Adaptation is the secret of success. For want of knowing this, many men fail in life.
There are employers who are making themselves but little better than toilers, when they might by an expenditure of money apparently distinctly not economical very greatly assist the progress and solidity of their fortunes. A man may be industrious in a way which involves the absolute frittering and humiliation of his energies.
We are to be careful not only to be industrious, but industrious about the right things and in the right proportion. A man might slave himself to death cutting down wood or in throwing away stones, but if some other man of inferior mental faculty could be employed to do that work the superior man should turn his attention to other and nobler pursuits, and thus with smaller expenditure of strength he might be doing immeasurably greater good.
If the thinker is not to degrade himself to the level of a drudge, neither is the drudge to attempt to force his way to positions for which he is not qualified. Nothing is mean that is not meanly done.
The Canaanites might be as useful as the Israelites in their own way. With the eye of a statesman and with the inspiration of a genius, Solomon saw that he must distribute and classify men, and set each man to do that for which he was best fitted. Even Solomon could not do all the work alone.
“And Solomon brought up the daughter of Pharaoh out of the city of David unto the house that he had built for her; for he said: ‘My wife shall not dwell in the house of David, king of Israel, because the places are holy whereunto the ark of the Lord hath come.’”
This may be taken as an instance of punctilious morality. We are not able to understand all that was involved in the incident. Evidently we are in the presence of conscience working under some eccentric law or suggestion. Yet here is a conscience, and by so much the action of Solomon is to be respected. He will not have any place or institution even ceremonially defiled. He will go back to precedents; he will consult the genius of history; he will preserve the consistency of the royal policy. Solomon felt that the ark of the Lord had sanctified every locality into which it had come, and that a broad distinction must always be maintained between heathenism and Judaism—between the idols of pagan lands and the Spirit of the living God.
In these matters Solomon’s wisdom was displayed as certainly as in the greater concerns of State and Church. We are to remember that at the beginning Solomon was endowed with the spirit of wisdom and of a sound mind. The Lord quickened his sagacity and gave him that marvelous insight which enabled him to penetrate into the interiors and cores which were hidden from the scrutiny of other men.
We are, therefore, to give Solomon credit for being at once wise and conscientious; we are to see in his action the working of a tender conscience. Even though he may be appeasing his conscience by some trick or ceremony, yet he is showing us the working of the moral nature within the kingly breast.
Yet there is a point to be noted here which is common to human experience. Why should Solomon have married the daughter of Pharaoh? Why should he, in the first instance, have placed himself in so vital a relation to heathenism? Are there not men who first plunge into great mistakes, and then seek to rectify their position by zealous care about comparatively trifling details? Do not men make money by base means, and then most zealously betake themselves to bookkeeping, as if they would not spend money except in approved directions?

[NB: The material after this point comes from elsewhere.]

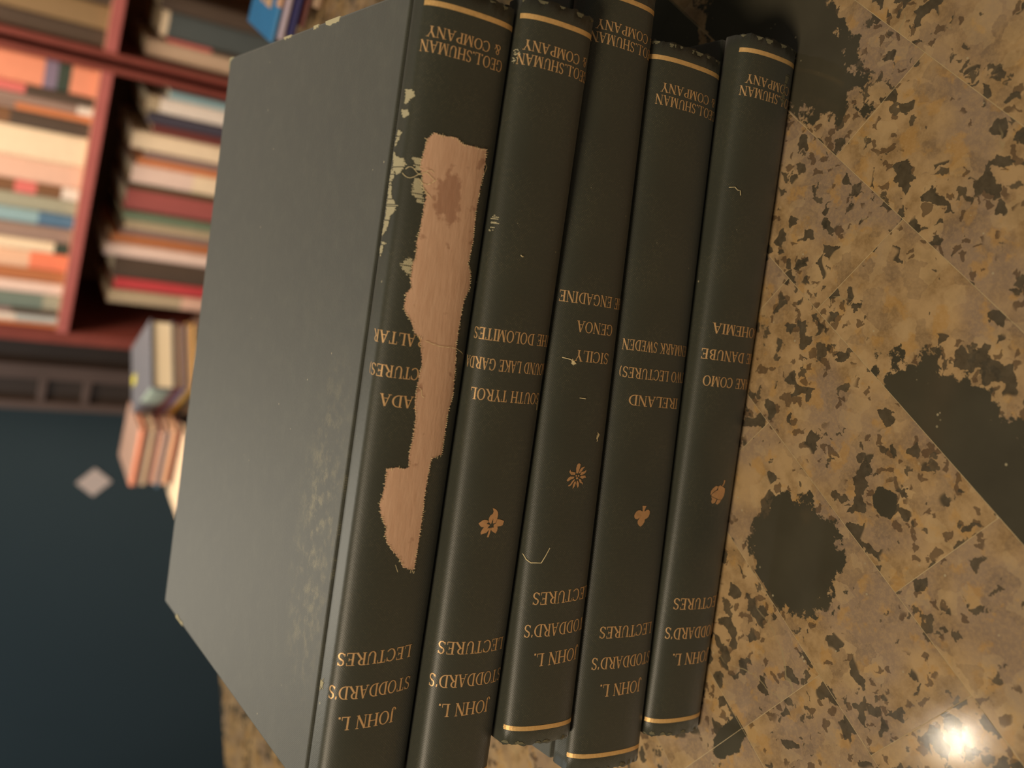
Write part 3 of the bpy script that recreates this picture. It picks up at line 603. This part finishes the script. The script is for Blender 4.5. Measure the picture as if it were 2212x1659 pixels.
COL = dict(dkbrown=(82, 66, 54), taupe=(150, 122, 108), orange=(210, 128, 82), cream=(232, 205, 172), pinkbeige=(222, 176, 152), brown=(122, 84, 56), sage=(158, 152, 130),
           ltblue=(140, 165, 168), peach=(226, 178, 146), orangebrown=(176, 108, 68), pinkwhite=(226, 194, 178), graygreen=(112, 122, 110), paleblue=(174, 176, 172),
           blue=(100, 135, 165), green=(165, 165, 110), salmon=(222, 140, 108), purple=(125, 108, 125), dkgreen=(60, 68, 56), pink=(214, 112, 104), navy=(72, 66, 76),
           dkred=(112, 58, 52), white=(222, 205, 190), mauve=(140, 115, 108), dkolive=(76, 68, 46), rose=(156, 82, 76), seagreen=(112, 124, 100), tan=(178, 156, 126),
           red=(190, 66, 68), redorange=(232, 126, 92), tanbrown=(138, 110, 76), teal=(80, 84, 82), black=(48, 44, 36), yellow=(216, 166, 84), bluegray=(94, 94, 100),
           mint=(160, 174, 160), dkrose=(118, 66, 72), lilac=(134, 124, 148), skyblue=(64, 140, 200), lavender=(206, 190, 208), navyblue=(56, 54, 110), steel=(84, 112, 136), beige=(196, 166, 140))
MATS = {}
def col(n):
    if n not in MATS: MATS[n] = simple('cover_' + n, COL[n], 0.5, 0.1, 60.0, 0.4)
    return MATS[n]
def small_book(label, loc, rz, w, h, d, segs, group, tilt=None, flat=False, face=None, page=M_cream):
    """a bound book standing on its tail: spine facing local -y, w thick, h tall, d deep; segs = [(fraction up to, colour)] up the spine"""
    n = 6; names = []
    for _, c_ in segs:
        if c_ not in names: names.append(c_)
    zs = [0.0] + [s_[0] * h for s_ in segs]
    if face and face not in names: names.append(face)
    vs, fs, mi = [], [], []
    prof = [(-w / 2, d)] + [(-w / 2, 0.004)] + [(-w / 2 * math.cos(math.pi * i / n), 0.004 - 0.004 * math.sin(math.pi * i / n)) for i in range(1, n)] + [(w / 2, 0.004), (w / 2, d)]
    th_ = min(0.0015, w * 0.12); inner = [(x * (1 - 2 * th_ / w), max(y, 0.003)) for x, y in prof]
    m_ = len(prof)
    for k_, z_ in enumerate(zs):
        vs += [(x, y, z_) for x, y in prof]
    for k_ in range(len(zs) - 1):
        for j in range(m_ - 1):
            a = k_ * m_ + j; fs.append((a, a + 1, a + m_ + 1, a + m_)); mi.append(names.index(face if face and j in (0, m_ - 2) else segs[k_][1]))
    b0 = len(vs); vs += [(x, y, 0.0) for x, y in inner] + [(x, y, h) for x, y in inner]; L_ = (len(zs) - 1) * m_
    for j in range(m_ - 1):
        fs.append((b0 + j, b0 + m_ + j, b0 + m_ + j + 1, b0 + j + 1)); mi.append(0)
        fs.append((j + 1, j, b0 + j, b0 + j + 1)); mi.append(0)
        fs.append((L_ + j, L_ + j + 1, b0 + m_ + j + 1, b0 + m_ + j)); mi.append(names.index(segs[-1][1]))
    for j in (0, m_ - 1):
        fs.append((j, L_ + j, b0 + m_ + j, b0 + j)); mi.append(0)
    root = mesh('book', vs, fs, [col(x) for x in names], None, mi=mi, smooth=False)
    prop(root, label, 'book', group)
    pb = MB(); pb.box(-w / 2 + th_ * 1.05, w / 2 - th_ * 1.05, 0.0045, d - 0.003, 0.003, h - 0.003); pb.build('page_block', page, root)
    root.location = loc
    if flat: root.rotation_mode = 'XYZ'; root.matrix_world = Matrix.Translation(loc) @ Matrix.Rotation(rz, 4, 'Z') @ Matrix.Rotation(math.radians(90), 4, 'Y') @ Matrix.Translation((0, 0, 0))
    else: root.rotation_euler = (0, tilt or 0.0, rz)
    return root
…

There is nothing more misleading than a conscience that does not rest on a basis of reason. We are to beware of the creation of a false conscience, or a partial conscience, or a conscience that operates only in given directions, but which makes up for sins of a larger kind by ostentatious devotion at the altar of detail and ceremony and petty ritual.
“Then Solomon offered burnt offerings unto the Lord on the altar of the Lord, which he had built before the porch, even after a certain rate every day, offering according to the commandment of Moses—on the Sabbaths, and on the new moons, and on the solemn feasts, three times in the year, even in the feast of unleavened bread, and in the feast of weeks, and in the feast of tabernacles.”
Solomon was great in burnt offerings. Do not men sometimes make up in burnt offerings what they lack in moral consistency? Is not an ostentatious religion the best proof of internal decay? It ought not to be so.
The hand and the heart should be one; the outward and the inward should correspond; the action should be the incarnation of the thought. We are not always to look on the ceremonial action of the Church as indicative of its real spirituality.
Solomon did not live to a very great age, since he was not more than twenty years old when he ascended the throne. Whether Solomon turned to the Lord again with all his heart—a question widely discussed by the older commentators—can not be ascertained from the Scriptures.
If the Preacher (Koheleth) is traceable to Solomon so far as the leading thoughts are concerned, we should find in this fact an evidence of his conversion, or at least a proof that at the close of his life Solomon discovered the vanity of all earthly possessions and aims, and even declared the fear of God to be the only abiding good with which a man can stand before the judgment of God.
The Temple of Solomon was, according to our ideas of size, a small building. It was less than one hundred and twenty feet long, and less than thirty-five feet broad; in other words, it was not so large as one of the ordinary parish churches of our own land. Much less did it approach to the size of the colossal buildings in Babylon or Egypt. But in Jewish eyes, at the time that it was built, it may have been “great”—that is to say, it may have exceeded the dimensions of any single separate building existing in Palestine up to the time of its erection. It may even have been larger than the buildings which the neighboring nations had erected to their respective gods.
Ancient worship was mainly in the open air, and the temples were viewed as shrines for the Deity and for His priests—not as buildings in which worshipers were to congregate. Hence their comparatively small size.
“And Solomon slept with his fathers, and he was buried in the city of David, his father; and Rehoboam, his son, reigned in his stead.”
This seems to be a lame and impotent conclusion. Yet it distinctly sets forth the common humanity of this most extraordinary and brilliant king. Literally, the passage means that Solomon lay down with his fathers. He might hardly be recognized from the humblest of them. The Sun dies at evening with scarcely a reminder of the glory which shone from him at mid-day.